How Apple Handoff Works After a Decade of Refinement
Apple Handoff has quietly defined cross-device task continuity since it arrived with iOS 8 and OS X Yosemite in 2014. The system connects iPhone, iPad, Mac, and Apple Watch, allowing tasks to flow in any direction as long as devices are nearby, signed into the same account, and have Bluetooth and Wi‑Fi enabled. When you start an email, webpage, or document on one device, a small Handoff icon appears in the Mac Dock, the iOS App Switcher, or at the edge of the iPad Dock, depending on where you move next. The handoff itself relies on local device detection over Bluetooth and transfers state via Wi‑Fi, avoiding a cloud relay step in standard use. Importantly, Handoff launched bidirectional from day one and ships deeply integrated into Apple’s own apps such as Safari, Mail, Maps, Notes, Pages, and more, with a mature API that many third-party developers have implemented over the last twelve years.

Android 17 Continue On vs Apple Handoff: Core Similarities and Key Gaps
On paper, Android 17 Continue On and Apple Handoff target the same goal: making cross-device task switching feel invisible. Both surface contextual suggestions on a second device and reopen the same content at the same state, whether that is an email thread, a document, or a browser tab. Yet the differences are still substantial. Apple Handoff connects four device types—iPhone, iPad, Mac, and Apple Watch—and supports fully bidirectional flows, like Mac-to-iPhone or iPad-to-Mac. Continue On, by contrast, debuts limited to phone-to-tablet, with tablet-to-phone still pending and no official support for laptops or wearables. Apple’s system also benefits from twelve years of developer adoption and a long list of first-party apps. Google’s implementation is new, depends entirely on developers embracing the Handoff API, and currently leans on web fallbacks to mask missing apps. Continue On is finally a genuine answer to Handoff, but not yet its equal.
Why Continue On Matters for the Android Ecosystem
Even in its early form, Android 17 Continue On is significant because it tackles a long-standing weakness: fragmented device-to-device experiences.
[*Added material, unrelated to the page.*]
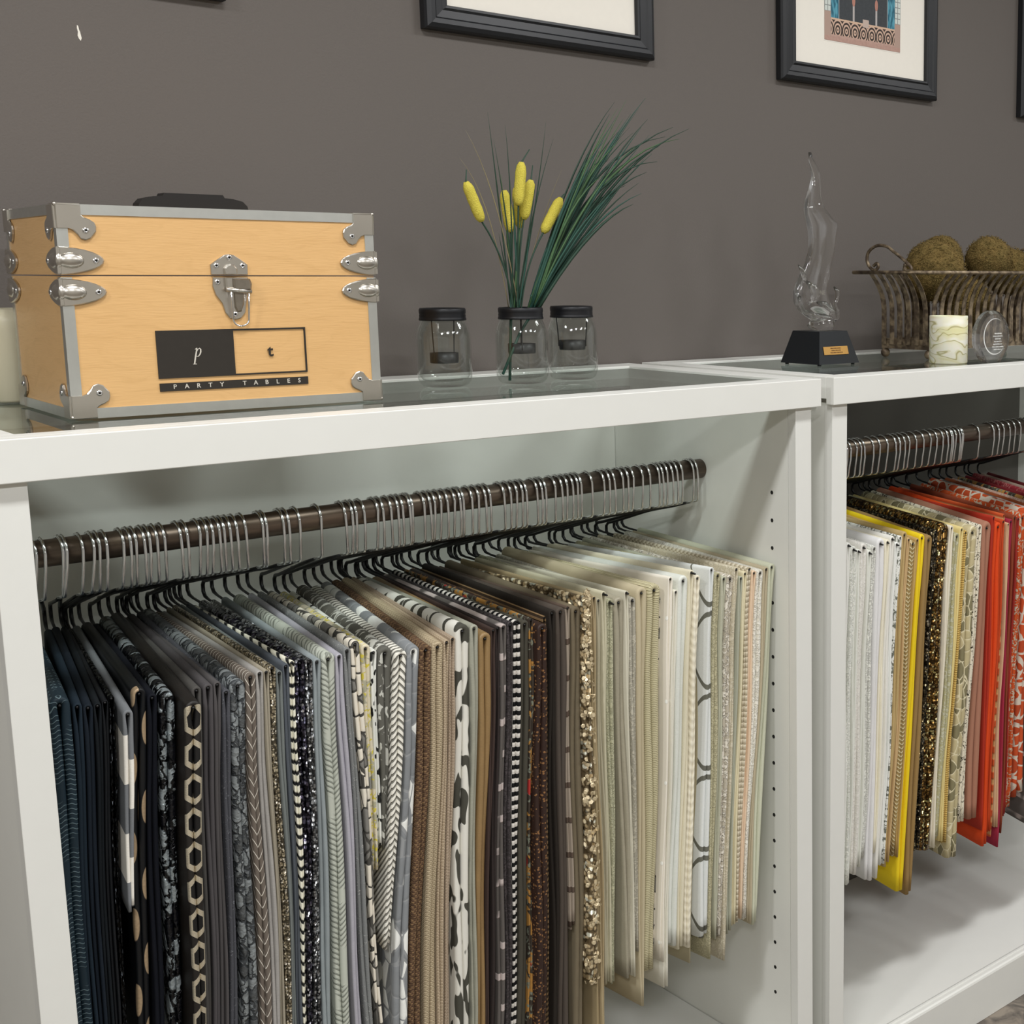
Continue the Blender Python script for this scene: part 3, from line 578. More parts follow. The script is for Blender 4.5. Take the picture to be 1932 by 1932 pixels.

While individual manufacturers like Samsung have offered their own continuity tools, there has been no universal Android mechanism equivalent to Handoff’s core behavior. Continue On changes that by defining a platform-level way for apps to transfer state between devices sharing a Google account. The app-to-web fallback is a pragmatic nod to Android’s diversity, ensuring cross-device flows can still work when app setups differ. For users who move regularly between phone and tablet, this promises far smoother Android tablet continuity—less hunting through recent apps or browser history, more tapping a single, context-aware suggestion. Looking ahead, the underlying framework is broad enough that tablets, phones, and potentially even ChromeOS or other form factors could join the experience, provided developers adopt the APIs and Google ships true bidirectional support.